About Countdown to 2030

Countdown to 2030 for Women’s, Children’s and Adolescents’ Health

A successful multi-institutional partnership with over a decade of global and country level monitoring experience, Countdown to 2015 (CD2015) concluded with the launch of its seventh global report at the Global Maternal Newborn Health Conference in Mexico City, October 2015. The initiative, now re-launched as Countdown to 2030 (CD2030), aims to accelerate the momentum to achieve the targets of the Sustainable Development Goals (SDGs) for ending preventable maternal, newborn, and child deaths; and catalyze efforts to achieve the vision of the Global Strategy for Women’s, Children’s and Adolescents’ Health.

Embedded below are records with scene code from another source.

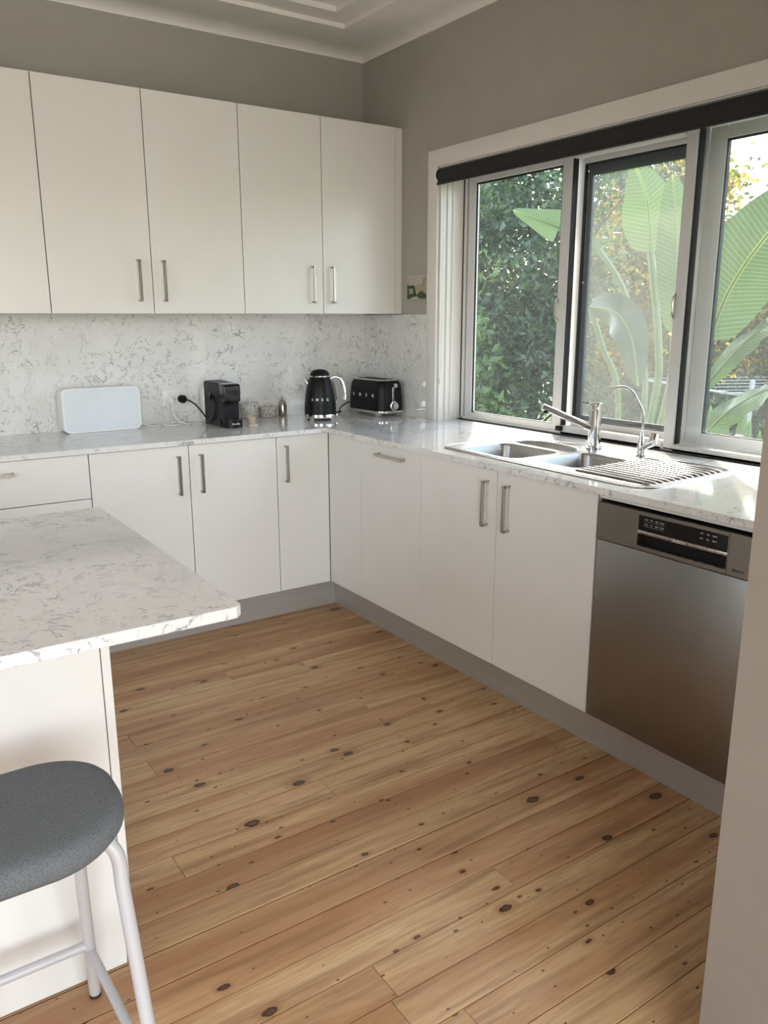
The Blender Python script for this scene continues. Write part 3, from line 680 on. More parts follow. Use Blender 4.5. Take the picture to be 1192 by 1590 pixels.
# power outlet and plugs
r = root('power_outlet', 'white double power outlet on the stone splashback', 'power outlet')
MB().box(-1.171, -1.052, -.020, -.0122, .987, 1.062, .003).build('plate', M['white_plastic'], r)
for x in (-1.141, -1.082): MB().box(x-.008, x+.008, -.024, -.019, 1.043, 1.054, .002).build('switch', M['white_plastic'], r)
for x in (-1.141, -1.082):
    MB().box(x-.011, x+.011, -.0206, -.0198, 1.008, 1.024).build('socket', M['white_plastic'], r)
based(r, (-1.112, -.0122, .987))
r = root('white_plug', 'white plug and coiled white cable at the left socket beside the speaker', 'cable')
MB().tube([(-1.141, -.0215, 1.014), (-1.141, -.045, 1.014), (-1.141, -.062, 1.010)], [.020, .020, .011], 20).build('plug', M['white_plastic'], r)
cp = [(-1.141, -.060, 1.010), (-1.146, -.075, .985), (-1.142, -.08, .945), (-1.12, -.10, .912), (-1.09, -.125, .9035), (-1.065, -.10, .9035), (-1.09, -.06, .9035), (-1.15, -.05, .9035), (-1.19, -.07, .9035), (-1.20, -.10, .9035), (-1.16, -.125, .9035), (-1.11, -.11, .9065), (-1.08, -.075, .9065), (-1.13, -.045, .9065), (-1.20, -.065, .9035), (-1.26, -.085, .9035), (-1.295, -.075, .915), (-1.312, -.06, .93)]
MB().tube(smooth_pts(cp, 5, False), .0032, 8).build('cord', M['white_plastic'], r)
based(r, (-1.13, -.08, BT+.001))
r = root('black_plug', 'round black plug with thick black cord running to the coffee machine', 'cable')
MB().tube([(-1.082, -.0245, 1.016), (-1.082, -.052, 1.016), (-1.082, -.060, 1.016)], [.0195, .0195, .015], 24).build('plug', M['black'], r)
MB().tube(smooth_pts([(-1.082, -.055, 1.014), (-1.060, -.066, 1.010), (-1.030, -.085, .985), (-1.005, -.105, .945), (-.985, -.110, .912), (-.972, -.10, .9045), (-.955, -.07, .9045)], 6, False), .0035, 8).build('cord', M['black'], r)
based(r, (-1.03, -.08, BT+.001))
# capsule coffee machine
r = root('coffee_machine', 'small black capsule coffee machine beside the black plug', 'coffee machine')
def sidep(mb, pts, x0, x1):
    n = len(pts); mb.add([(x0, y, z) for y, z in pts]+[(x1, y, z) for y, z in pts], [tuple(range(n)), tuple(range(2*n-1, n-1, -1))]+[(i, n+i, n+(i+1) % n, (i+1) % n) for i in range(n)]); return mb
b_ = BT+.001
hw = .043
o = sidep(MB(), [(.12, b_+.008), (.12, b_+.198), (.10, b_+.206), (-.055, b_+.202), (-.095, b_+.115), (-.095, b_+.040), (-.095, b_+.002), (.11, b_+.002)], -hw, hw).build('body', M['black'], r); mo = o.modifiers.new('b', 'BEVEL'); mo.width = .004; mo.segments = 2
o = sidep(MB(), [(-.058, b_+.118), (-.056, b_+.203), (-.112, b_+.200), (-.122, b_+.192), (-.120, b_+.122), (-.112, b_+.116)], -hw+.001, hw-.001).build('brew_head', M['black_gloss'], r); mo = o.modifiers.new('b', 'BEVEL'); mo.width = .005; mo.segments = 3
MB().tube([(0, -.107, b_+.118), (0, -.107, b_+.104)], [.012, .008], 16).build('nozzle', M['black'], r)
MB().prism([(x, y) for x, y in rrect(-hw, hw, -.150, -.045, .032)], b_+.001, b_+.036).build('cup_base', M['black'], r)
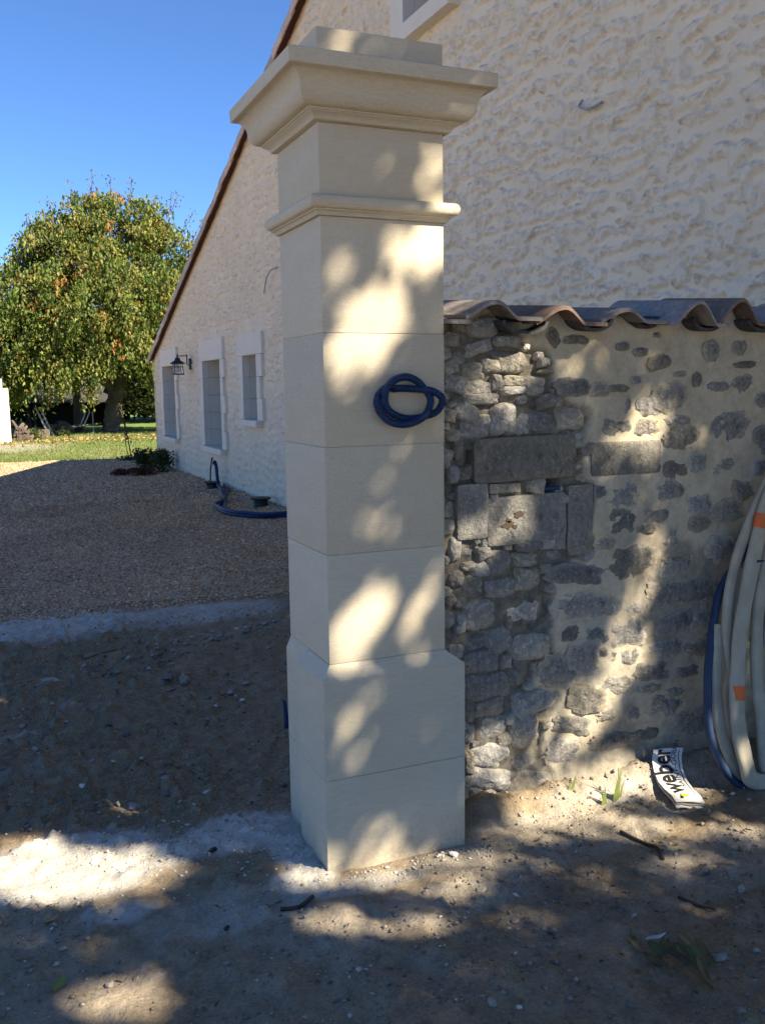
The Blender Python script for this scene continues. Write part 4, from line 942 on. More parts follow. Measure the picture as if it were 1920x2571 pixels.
cl = corrugated('conduit_loop', loop_pts, .0112, M_BLUE, n=14, pitch=.0075, amp=.11)
tag(cl, 'loop of dark blue corrugated conduit sticking out of the pillar front', 'conduit')

# coil of flat canvas hose leaning on the wall
def hp(x, z, o=0.0):
    y = .085 - .165 * min(1, max(0, (.8 - z) / .8)) + o
    k_ = (y + 2.592) / 2.692
    return Vector(((x + .934) * k_ - .934, y, max(.012, 1.5245 + (z - 1.5245) * k_)))
coil = empty('hose_coil', (1.75, 0, 0), 'coil of flat cream canvas hose with orange bands leaning on the stone wall', 'hose')
def flat_hose(pts, w, th, name='hose_turn'):
    P = catmull(pts, 8); V = []; F = []; seg = 12
    for i, p in enumerate(P):
        d = (P[min(i + 1, len(P) - 1)] - P[max(i - 1, 0)]).normalized()
        s_ = d.cross(Vector((0, -1, .1))).normalized(); nrm = s_.cross(d)
        ww = w * (1 + .05 * math.sin(i * .7 + w * 900))
        for k_ in range(seg):
            t_ = 2 * math.pi * k_ / seg; c_ = math.cos(t_)
            crease = 1 - .28 * math.exp(-(c_ / .22) ** 2)
            V.append(p + s_ * (c_ * ww / 2) + nrm * (math.sin(t_) * th / 2 * crease))
    n_ = len(P)
    for i in range(n_ - 1):
        for k_ in range(seg):
            l_ = (k_ + 1) % seg; F.append((i * seg + k_, i * seg + l_, (i + 1) * seg + l_, (i + 1) * seg + k_))
    F.append(tuple(range(seg))[::-1]); F.append(tuple((n_ - 1) * seg + k_ for k_ in range(seg)))
    mb = MB(); mb.add(V, F); return mb.build(name, M_HOSE, coil, 60)
top_far = [(2.02, 1.30), (2.2, 1.36)]
def strand(L, o, w=.05, th=.026, tail=True):
    if L[0][0] > 2.2: L = [(2.46, .55), (2.43, .92)] + L
    L = L + [(max(2.3, L[-1][0] + .12), -.02), (2.43, .25), (2.465, .5)]
    pts = [hp(x, z, o) for x, z in L]
    return flat_hose(pts, w, th)
strand([(2.3, 1.28), (2.1, 1.30), (1.955, 1.19), (1.875, 1.05), (1.82, .85), (1.772, .60), (1.757, .40), (1.768, .18), (1.825, -.02), (1.86, -.09), (1.97, -.13), (2.15, -.13)], -.045, .068, .036)
strand([(2.3, 1.34), (2.08, 1.36), (1.93, 1.22), (1.85, 1.09), (1.765, .93), (1.712, .78), (1.69, .62), (1.70, .50), (1.735, .36), (1.775, .2), (1.83, 0), (1.90, -.11), (2.2, -.13)], -.012, .046, .03)
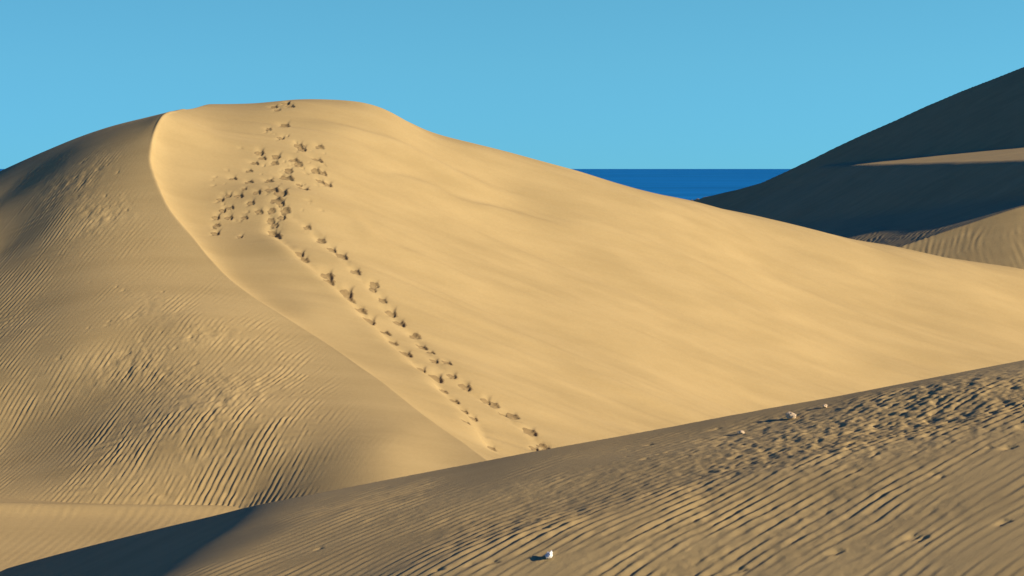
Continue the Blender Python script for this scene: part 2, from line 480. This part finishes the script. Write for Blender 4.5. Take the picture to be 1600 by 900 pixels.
fgd = grid_mesh('dune', axf, ayf, Z, SAND)
tag(fgd, 'rippled brown dune slope across the bottom, its straight crest rising to the right', 'dune', kind='structure')

# ------------------------------------------------------------------ far dune on the right
def far_shape(X, Y):
    wob = .12 * fbm(X / 9., Y / 9., 1, 2)
    U = 9.6 + .54 * (X - 47.5) + .14 * (Y - 172.5) + wob
    U = smin(U, 1. + .5 * (Y - 138), .8)
    B = 1.60 + .13 * (X - 39.7) + wob * .4                       # the sunlit bench
    Lw = .54 * (X - 30.2) + .012 * (Y - 109) + wob * 1.5
    Fl = -1.85 + .32 * (X - 26.2) - .02 * (Y - 95) + wob
    return smax(smax(U, smin(B, Lw, .25), .2), smin(Fl, -1.6 + .12 * (X - 26.2), .5), .25)


fc = []
for (u, v) in [(900, 345), (1000, 328), (1080, 313), (1115, 306), (1150, 297), (1190, 284), (1230, 266), (1265, 249), (1300, 232), (1350, 209), (1400, 187), (1450, 164), (1500, 143), (1550, 124), (1600, 104), (1700, 74), (1800, 58)]:
    dx, dy, dz = ray(u, v); dx /= dy; dz /= dy
    # where that sight line meets the smooth upper slope
    yy = (9.6 - .54 * 47.5 - .14 * 172.5) / (dz - .54 * dx - .14)
    fc.append((dx * yy, yy))
fc.sort()
fcx = np.array([p[0] for p in fc]); fcy = np.array([p[1] for p in fc])


def far_full(X, Y):
    yc = np.interp(X, fcx, fcy)
    zc = far_shape(X, np.minimum(Y, yc))
    b = np.maximum(Y - yc, 0)
    return zc - .40 * b - .6 * np.maximum(94 - Y, 0) - .35 * np.maximum(X - 56, 0)


axr = axis((0, 14, .6), (14, 32, .075), (32, 56, .2), (56, 110, 1.2))
ayr = axis((72, 92, .8), (92, 125, .075), (125, 190, .22), (190, 260, 1.))
XX, YY = np.meshgrid(axr, ayr)
Z = far_full(XX, YY)
fl = 1 - sstep(-3.6, -2.6, Z)
Z += .011 * fl * (1 - sstep(118, 126, YY)) * ripple(XX, YY, .9, -.4, .33, 2, .6, .7)
Z += .006 * fbm(XX / 1.1, YY / 1.1, 3, 3) * (1 - sstep(165, 180, YY))
fard = grid_mesh('dune', axr, ayr, Z, SAND)
tag(fard, 'shadowed dark blue dune rising to the right behind, with one pale sunlit ledge', 'dune', kind='structure')

# ------------------------------------------------------------------ sandy ground and sea
axg = axis((-700, -60, 20), (-60, -24, 2), (-24, 2, .07), (2, 60, 2), (60, 700, 20))
ayg = axis((-80, 40, 4), (40, 43, .3), (43, 53, .06), (53, 60, .5), (60, 140, 4), (140, 560, 15))
XX, YY = np.meshgrid(axg, ayg)
Z = -9.34 + .04 * fbm(XX / 6, YY / 4, 2, 2) + sstep(60, 160, YY) * .8 * fbm(XX / 60, YY / 60, 3, 2)
Z += (.16 * (np.clip(YY, 42, 50.4) - 50.) - .015 * np.clip(XX + 12, -10, 10)) * (1 - sstep(50.4, 56, YY)) * sstep(30, 42, YY)
Z += .12 * np.exp(-((YY - 50.2) / .4) ** 2)
fine = sstep(-24, -22, XX) * (1 - sstep(0, 2, XX)) * sstep(43, 44, YY) * (1 - sstep(50, 50.4, YY))
Z += fine * .0035 * ripple(XX, YY, .9, -.2, .25, 1, .5)
Z -= sstep(380, 520, YY) * 7
grd = grid_mesh('ground', axg, ayg, Z, SAND)
tag(grd, 'pale flat sand at the foot of the dunes', 'ground', kind='structure')

m, N, L, b = new_mat('sea_water')
tc = N.new('ShaderNodeTexCoord')
mp = N.new('ShaderNodeMapping'); mp.inputs['Scale'].default_value = (.0022, .009, 1); L.new(tc.outputs['Object'], mp.inputs[0])
nz = N.new('ShaderNodeTexNoise'); nz.inputs['Scale'].default_value = 1; nz.inputs['Detail'].default_value = 8; L.new(mp.outputs[0], nz.inputs[0])
cr = N.new('ShaderNodeValToRGB')
cr.color_ramp.elements[0].position = .3; cr.color_ramp.elements[0].color = (.004, .16, .46, 1)
cr.color_ramp.elements[1].position = .7; cr.color_ramp.elements[1].color = (.010, .25, .70, 1)
L.new(nz.outputs['Fac'], cr.inputs[0]); L.new(cr.outputs[0], b.inputs['Base Color'])
b.inputs['Roughness'].default_value = .6; b.inputs['Specular IOR Level'].default_value = .12; b.inputs['IOR'].default_value = 1.33
bp = N.new('ShaderNodeBump'); bp.inputs['Strength'].default_value = .6; bp.inputs['Distance'].default_value = 1.
mp2 = N.new('ShaderNodeMapping'); mp2.inputs['Scale'].default_value = (.12, .3, 1); L.new(tc.outputs['Object'], mp2.inputs[0])
n2 = N.new('ShaderNodeTexNoise'); n2.inputs['Detail'].default_value = 8; n2.inputs['Scale'].default_value = 1; L.new(mp2.outputs[0], n2.inputs[0])
L.new(n2.outputs['Fac'], bp.inputs['Height']); L.new(bp.outputs[0], b.inputs['Normal'])
S = 40000
me = bpy.data.meshes.new('sea'); me.from_pydata([(-S, 300, 0), (S, 300, 0), (S, S, 0), (-S, S, 0)], [], [(0, 1, 2, 3)]); me.materials.append(m)
sea = bpy.data.objects.new('sea', me); C.objects.link(sea)
tag(sea, 'deep blue sea filling the gap between the dunes up to the horizon', 'sea', kind='structure')

# ------------------------------------------------------------------ small things lying on the foreground dune
def lump(name, u, v, r, mat, seed, sx=1., sz=.8, sink=.25, rough=.25):
    import bmesh
    p = hit(hF, u, v, 15, 34)
    bm = bmesh.new(); bmesh.ops.create_icosphere(bm, subdivisions=3, radius=1)
    for vt in bm.verts:
        c = vt.co.copy()
        k = 1 + rough * float(fbm(np.array([c.x * 1.3 + seed]), np.array([c.y * 1.3 + c.z * 1.7 + seed]), 2, 3)[0])
        # a few flattened faces
        for (a, bq, cc, dd) in [(.8, .3, .5, .78), (-.6, .5, .6, .8), (.1, -.9, .4, .8), (-.4, -.5, .75, .82)]:
            t = (c.x * a + c.y * bq + c.z * cc) / math.sqrt(a * a + bq * bq + cc * cc)
            if t > dd: k *= 1 - (t - dd) * .8
        vt.co = (c.x * k * r * sx, c.y * k * r, c.z * k * r * sz)
    me = bpy.data.meshes.new(name); bm.to_mesh(me); bm.free(); me.materials.append(mat)
    o = bpy.data.objects.new(name, me); C.objects.link(o)
    zz = float(hF(np.array([p[0]]), np.array([p[1]]))[0])
    o.location = (p[0], p[1], zz + EYE + r * sz * (1 - 2 * sink) + .01)
    o.rotation_euler = (0, 0, seed)
    return o


m, N, L, b = new_mat('white_litter'); b.inputs['Base Color'].default_value = (.82, .82, .8, 1); b.inputs['Roughness'].default_value = .55
WHITE = m
STONE = sand('pale_stone', (.62, .47, .30), (.78, .62, .42), .8)
tag(lump('paper_scrap', 858, 872, .044, WHITE, 1.3, 1.1, .95, .12, .5), 'small bright white scrap of litter lying on the rippled foreground slope', 'litter')
tag(lump('stone', 1236, 654, .07, STONE, 2.1, 1.2, .8, .2), 'pale beige stone just below the crest of the brown foreground dune', 'stone')
tag(lump('stone', 1289, 637, .035, STONE, 4.6, 1.2, .8, .2), 'smallest pale stone touching the crest line, right of the larger beige stone', 'stone')
tag(lump('stone', 1158, 678, .045, STONE, 3.3, 1.3, .6, .3), 'dull low stone half buried in sand, left of the larger beige stone', 'stone')

# ------------------------------------------------------------------ light, sky, camera
w = bpy.data.worlds.new('World'); scene.world = w; w.use_nodes = True
N, L = w.node_tree.nodes, w.node_tree.links
bg = N['Background']
sk = N.new('ShaderNodeTexSky'); sk.sky_type = 'NISHITA'; sk.sun_disc = False
sk.sun_elevation = SUN_EL
dirx, diry = math.cos(SUN_AZ), math.sin(SUN_AZ)
sk.sun_rotation = math.atan2(dirx, diry)
sk.air_density = .7; sk.dust_density = 0.0; sk.ozone_density = 6.0; sk.altitude = 0
mx = N.new('ShaderNodeMix'); mx.data_type = 'RGBA'; mx.blend_type = 'MULTIPLY'; mx.inputs[0].default_value = 1
tcw = N.new('ShaderNodeTexCoord'); va = N.new('ShaderNodeVectorMath'); va.operation = 'ADD'; va.inputs[1].default_value = (0, 0, .03)
vn = N.new('ShaderNodeVectorMath'); vn.operation = 'NORMALIZE'
L.new(tcw.outputs['Generated'], va.inputs[0]); L.new(va.outputs[0], vn.inputs[0]); L.new(vn.outputs[0], sk.inputs['Vector'])
L.new(sk.outputs[0], mx.inputs[6]); mx.inputs[7].default_value = (.36, .92, 1.06, 1)
# the low sky is paler and brighter than the deep blue overhead
sx = N.new('ShaderNodeSeparateXYZ'); L.new(tcw.outputs['Generated'], sx.inputs[0])
rp = N.new('ShaderNodeValToRGB'); e = rp.color_ramp.elements
e[0].position = 0; e[0].color = (1.75 / 3, 1.47 / 3, 1.40 / 3, 1)
e[1].position = .42; e[1].color = (.18 / 3, .60 / 3, 1.10 / 3, 1)
for p_, c_ in ((.056, (2.8, 1.89, 1.41)), (.10, (3.35, 2.14, 1.45))):
    k_ = e.new(p_); k_.color = (c_[0] / 3, c_[1] / 3, c_[2] / 3, 1)
L.new(sx.outputs['Z'], rp.inputs[0])
m2 = N.new('ShaderNodeMix'); m2.data_type = 'RGBA'; m2.blend_type = 'MULTIPLY'; m2.inputs[0].default_value = 1
L.new(mx.outputs[2], m2.inputs[6]); L.new(rp.outputs[0], m2.inputs[7])
gain = N.new('ShaderNodeVectorMath'); gain.operation = 'SCALE'; gain.inputs['Scale'].default_value = 3.42
L.new(m2.outputs[2], gain.inputs[0]); ax_ = N.new('ShaderNodeMapRange'); ax_.inputs['From Min'].default_value = -.4; ax_.inputs['From Max'].default_value = .4
L.new(sx.outputs['X'], ax_.inputs['Value'])
rx_ = N.new('ShaderNodeValToRGB'); e = rx_.color_ramp.elements
e[0].position = .1; e[0].color = (.68, .68, .70, 1); e[1].position = .9; e[1].color = (1, 1, 1, 1)
k_ = e.new(.5); k_.color = (.815, .81, .81, 1)
L.new(ax_.outputs[0], rx_.inputs[0])
m3 = N.new('ShaderNodeMix'); m3.data_type = 'RGBA'; m3.blend_type = 'MULTIPLY'; m3.inputs[0].default_value = 1
L.new(gain.outputs[0], m3.inputs[6]); L.new(rx_.outputs[0], m3.inputs[7]); L.new(m3.outputs[2], bg.inputs['Color']); bg.inputs['Strength'].default_value = .06

sl = bpy.data.lights.new('sun', 'SUN'); sl.energy = 4.5; sl.angle = math.radians(.5); sl.color = (1, .83, .58)
so = bpy.data.objects.new('sun', sl); C.objects.link(so)
from mathutils import Vector
so.rotation_euler = Vector((dirx * math.cos(SUN_EL), diry * math.cos(SUN_EL), math.sin(SUN_EL))).to_track_quat('Z', 'Y').to_euler()
so.location = (60, -30, 60)

cam = bpy.data.cameras.new('camera'); cam.sensor_width = 36; cam.lens = F * 36 / 1600; cam.clip_end = 100000; cam.clip_start = .5
co = bpy.data.objects.new('camera', cam); C.objects.link(co)
co.location = (0, 0, EYE); co.rotation_euler = (math.pi / 2 - PITCH, 0, 0)
scene.camera = co
scene.cycles.diffuse_bounces = 1
vs = scene.view_settings
vs.view_transform = 'Standard'; vs.look = 'None'; vs.exposure = 0.45; vs.gamma = 1; vs.use_curve_mapping = False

CD2030 retains the successful elements of CD2015, including the inclusive and participatory model of governance and technical work. It promotes accountability and action through better monitoring and measurement of intervention coverage and its key drivers, by strengthening regional and country capacity for evidence generation and use, and by developing communication strategies to increase the uptake of Countdown findings. CD2030 is addressing today’s broader agenda by expanding its indicators and analyses on the reproductive health, adolescent health, and nutrition dimensions of the continuum of care, and is paying more attention to subnational analyses, use of health facility data, and effective coverage. CD2030 continues to prepare country profiles for the 81 Countdown countries that account for more than 90% of child deaths and 95% of maternal deaths in the world as well as regular synthesis reports other secondary analyses.

Countdown to 2030 focuses on:

  • Coverage and equity of cost effective interventions against the main causes of maternal and child deaths
  • The RMNCAH continuum of care, including a focus on nutrition
  • Monitoring and accountability at country and global levels
  • Cutting-edge research on measurement of coverage, equity, and key drivers of intervention coverage
  • Capacity strengthening at regional and country level with special attention to sub-Saharan Africa and countries in conflict situations
  • Providing UN agencies, the Independent Accountability Panel, the Global Nutrition Report, and other accountability efforts with specific analyses and technical inputs

The global landscape and associated priorities in monitoring, measurement, research, and learning have vastly changed over the past decade as mortality levels have sharply declined and become more concentrated in certain geographies. The SDGs include a greater emphasis on universal health coverage, social and environmental determinants, and in-country inequalities to ensure no one gets left behind. The accountability architecture for women’s, children’s, and adolescents’ health has evolved to incorporate these more complex and expansive priorities while not forgetting the unfinished agenda of maternal, newborn, and child survival. With its flexible structure, CD2030 is a strong contributor to the global accountability architecture and provides technical inputs on coverage, equity, and drivers of coverage to the annual reports for the Global Strategy for Women’s, Children’s and Adolescents’ Health and the Independent Accountability Panel, hosted by the Partnership for Maternal Newborn and Child Health.

Learning from a portfolio of 10 in-depth case studies conducted under CD2015 and from preparing annual country profiles for high-burden countries, CD2030 has introduced a regional network initiative to devolve the effort to country level where action is most critical. A central aim of these networks is to build the capacity of countries to undertake multi-country and in-depth case study research, and to use the findings of that research to shape national plans and policies.

The need for a Countdown-like mechanism that provides independent analyses grounded in a collaborative partnership among academic institutions, UN agencies, governments, and other civil society members has never been greater. CD2030 will help ensure regular reporting on progress and performance at the global and country level, and will help foster the ability and appetite of country-based teams to conduct robust assessments of progress and investments.